Output every line below without omitting or altering anything.

** SUPPLIED DATA **
□ □ □ □ □

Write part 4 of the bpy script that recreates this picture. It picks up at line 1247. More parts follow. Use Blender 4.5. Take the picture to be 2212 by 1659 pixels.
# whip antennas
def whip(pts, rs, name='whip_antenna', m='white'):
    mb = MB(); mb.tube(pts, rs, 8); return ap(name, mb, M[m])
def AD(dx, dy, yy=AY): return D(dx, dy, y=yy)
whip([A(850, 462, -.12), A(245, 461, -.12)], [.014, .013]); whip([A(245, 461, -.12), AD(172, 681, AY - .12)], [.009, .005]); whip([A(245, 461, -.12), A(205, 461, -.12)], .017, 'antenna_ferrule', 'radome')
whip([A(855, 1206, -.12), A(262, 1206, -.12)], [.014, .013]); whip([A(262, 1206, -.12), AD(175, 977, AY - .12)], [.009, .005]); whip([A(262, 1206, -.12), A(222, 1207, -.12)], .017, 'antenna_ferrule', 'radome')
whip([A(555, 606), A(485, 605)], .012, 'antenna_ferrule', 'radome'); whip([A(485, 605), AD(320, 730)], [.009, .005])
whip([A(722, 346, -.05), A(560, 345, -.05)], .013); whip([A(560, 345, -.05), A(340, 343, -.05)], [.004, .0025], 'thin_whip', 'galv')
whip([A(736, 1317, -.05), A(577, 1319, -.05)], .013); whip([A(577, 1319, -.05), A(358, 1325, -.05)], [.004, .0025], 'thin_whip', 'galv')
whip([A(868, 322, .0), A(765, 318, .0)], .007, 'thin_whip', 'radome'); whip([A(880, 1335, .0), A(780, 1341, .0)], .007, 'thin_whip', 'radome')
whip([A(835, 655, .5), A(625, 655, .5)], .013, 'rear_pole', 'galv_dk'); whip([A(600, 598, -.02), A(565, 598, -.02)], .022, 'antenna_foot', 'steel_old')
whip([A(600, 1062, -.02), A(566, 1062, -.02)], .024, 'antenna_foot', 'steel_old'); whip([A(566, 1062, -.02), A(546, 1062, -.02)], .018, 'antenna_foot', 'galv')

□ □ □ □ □

** ANSWER TO THIS PROBLEM **
Write part 4 of the bpy script that recreates this picture. It picks up at line 1247. More parts follow. Use Blender 4.5. Take the picture to be 2212 by 1659 pixels.
# whip antennas
def whip(pts, rs, name='whip_antenna', m='white'):
    mb = MB(); mb.tube(pts, rs, 8); return ap(name, mb, M[m])
def AD(dx, dy, yy=AY): return D(dx, dy, y=yy)
whip([A(850, 462, -.12), A(245, 461, -.12)], [.014, .013]); whip([A(245, 461, -.12), AD(172, 681, AY - .12)], [.009, .005]); whip([A(245, 461, -.12), A(205, 461, -.12)], .017, 'antenna_ferrule', 'radome')
whip([A(855, 1206, -.12), A(262, 1206, -.12)], [.014, .013]); whip([A(262, 1206, -.12), AD(175, 977, AY - .12)], [.009, .005]); whip([A(262, 1206, -.12), A(222, 1207, -.12)], .017, 'antenna_ferrule', 'radome')
whip([A(555, 606), A(485, 605)], .012, 'antenna_ferrule', 'radome'); whip([A(485, 605), AD(320, 730)], [.009, .005])
whip([A(722, 346, -.05), A(560, 345, -.05)], .013); whip([A(560, 345, -.05), A(340, 343, -.05)], [.004, .0025], 'thin_whip', 'galv')
whip([A(736, 1317, -.05), A(577, 1319, -.05)], .013); whip([A(577, 1319, -.05), A(358, 1325, -.05)], [.004, .0025], 'thin_whip', 'galv')
whip([A(868, 322, .0), A(765, 318, .0)], .007, 'thin_whip', 'radome'); whip([A(880, 1335, .0), A(780, 1341, .0)], .007, 'thin_whip', 'radome')
whip([A(835, 655, .5), A(625, 655, .5)], .013, 'rear_pole', 'galv_dk'); whip([A(600, 598, -.02), A(565, 598, -.02)], .022, 'antenna_foot', 'steel_old')
whip([A(600, 1062, -.02), A(566, 1062, -.02)], .024, 'antenna_foot', 'steel_old'); whip([A(566, 1062, -.02), A(546, 1062, -.02)], .018, 'antenna_foot', 'galv')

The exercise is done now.